Music and dancing entwined our lives

October 24, 2002

Almost 30 years ago, I was a volunteer in the kudzu-smothered hills of eastern Tennessee. I plunged into the culture of the Southern Highlands and found myself surrounded by families whose ancestors had emigrated to the Appalachian Mountains two centuries ago, bringing their traditional music and dance with them. In college, I had participated in a folk dancing club, but I had never experienced dance as a part of life, as part of a heritage cherished by generations.

Once a month, scores of folks drove out of the hollows of the Great Smokies and congregated at our community center's potluck and dance. Mingling with the mountaineers were back-to-the-landers who had rented small homesteads and college students who joined the pickup band of local musicians. On the dance floor, social differences were abandoned and people of all ages joined hands in the "big set" dances called throughout the night.

The wooden floor vibrated with the rhythm of our pounding feet, and the room blurred like a multicolored pinwheel as we swung our partners. Often we ended the big sets with a grapevine twist, a dance figure that wove the dancers together.

Those memories sang in my mind when I flew back to Michigan, married, and moved to a farming town where I knew no one. My husband, John, and I ascertained that there had to be a way to meet other young couples dwelling in the Allegan Woods.

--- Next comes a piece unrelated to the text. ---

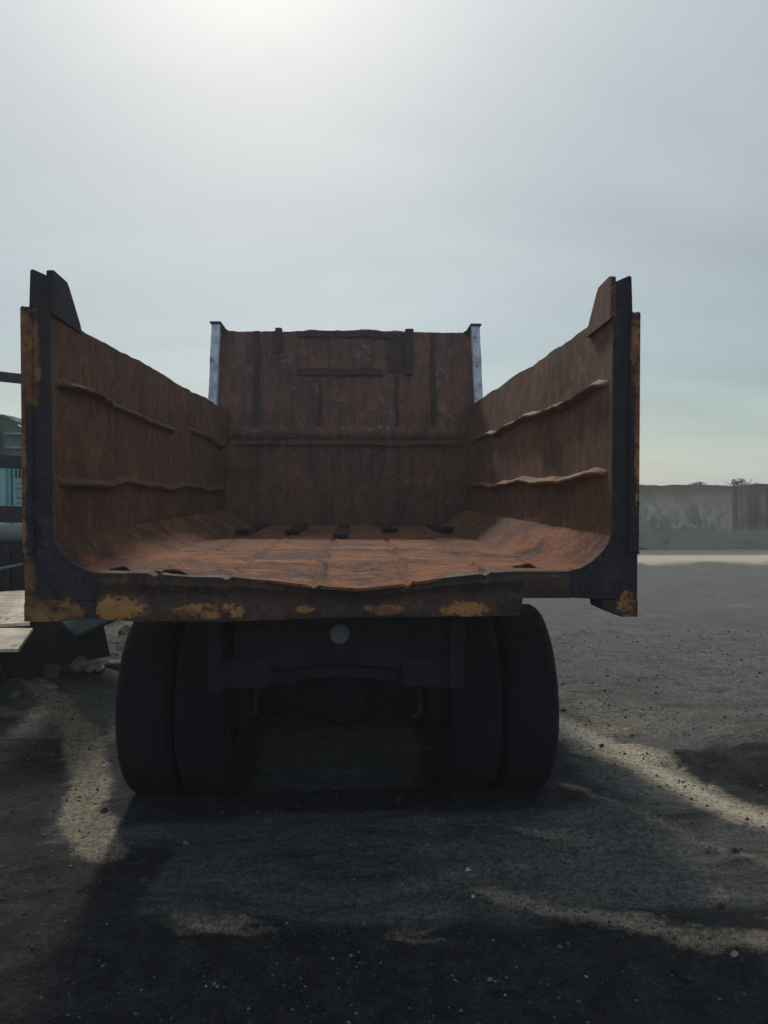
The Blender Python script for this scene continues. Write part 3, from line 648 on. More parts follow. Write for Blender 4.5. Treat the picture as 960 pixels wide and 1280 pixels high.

My homesickness for Appalachia propelled me to drag my husband south for a week of dancing, and after one night he was hooked. We copied down the figures and calls, bought a few records, and returned eager to share this tradition with the folks up north.

John and I offered a class through our local community education system. A dozen people came. Most of us were newcomers to the area, young college graduates looking for inexpensive entertainment and a way to make friends. While dancing to taped music was adequate for classes, several of us mulled over the idea of a live band that would play for monthly dances.

At first, anyone who could play an instrument sat in on those early dances. Hidden behind sheet music, we practiced our fiddles, guitars, tin whistles, and accordions. We jumped into the world of traditional music with reckless abandon. A core group of musicians ultimately evolved into a contra dance band that we called Wild Thyme. It played all over Michigan as contra dancing swept the state.

Eventually the demands of children and careers dissolved Wild Thyme. New contra dance bands played for the monthly dances. Our band's name became a memory of those energetic years after college.

But last fall, one of the band members (nicknamed Mad Robin after the dance tune) nudged and prodded past band members with a proposal to play together again. Why not stage a 20-year reunion, she asked.

Ten years had elapsed since most of the band had played for an event. Other people encouraged the idea, and Mad Robin scheduled practices at which half the time was spent catching up on where our now-grown-up children were going to college. We joked that we should change our band name to Silver Thyme, given all the gray hair we now sported, while trying to remember those tunes we had not played for so many years.

Last March 15, we tuned our instruments, took a deep breath, and lit into a medley of jigs. We looked out at our friends, parents, and children as 100 people swung partners. Others lined the hall, listening. The room throbbed with the beat of the music and the energy of the dancers. An 8-year-old girl in a red kerchief danced with a gray-haired gentleman while groups of teenagers helped one another learn the figures.

While this dancing community's roots may only sink down 20 years, no longer were we isolated residents. The lives of friends that had met on the dance floor had intertwined as we supported each other during times of crisis, and together we had celebrated births and weddings. New faces and younger faces ensured that the tradition would thrive. Joyfully along the contra lines, the dancers held hands, listened to the caller, and stepped to the music that flew from our fingers and joined our hearts.